31 of 34 people found the following review helpful
Wapshott Brings Clarity to Modern Economics 22 Oct 2011
By Greying American - Published on Amazon.com
Format:Hardcover|Amazon Verified Purchase
Nicholas Wapshott's Keynes Hayek brings clarity to the reader's understanding of 20th and 21st Century economic policy, both in the US and globally. Wapshott describes how Keynes became the well-known father of active economic governmental policies, and how those policies were applied to avoid economic catastrophe in the US and globally. Wapshott describes Hayek, who won the Nobel prize in economics but was a less well-known libertarian, and who became the champion of Milton Friedman and other modern leading Republican and conservative economists in the US, the UK and globally.
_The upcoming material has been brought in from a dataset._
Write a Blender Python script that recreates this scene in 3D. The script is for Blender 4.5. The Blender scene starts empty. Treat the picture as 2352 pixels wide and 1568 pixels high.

The book shines a bright light on the differences between the Keynesian and Hayekian theories over the decades, and the their consequences, particularly in the US and UK following World War II. Wapshott's research shows the lip service given to conservative economic policy, but its abandonment during the run-up of enormous deficits in the US during the administrations of President Reagan and President George W. Bush. Kaynes Hayek is a must read, particularly in view of the stalemate between President Obama, who is trying to apply Keynsian theory to reduce unemployment, and the Republican-controlled House of Representatives, which appears to be applying a veto because of Hayekian theories. Similarly, Keynes Hayek is very informative on developments in the UK, where the Conservatives have brought Hayekian policies to the fore, but where the outcome has been at best questionable. Wapshott's book is a very well-written and timely read.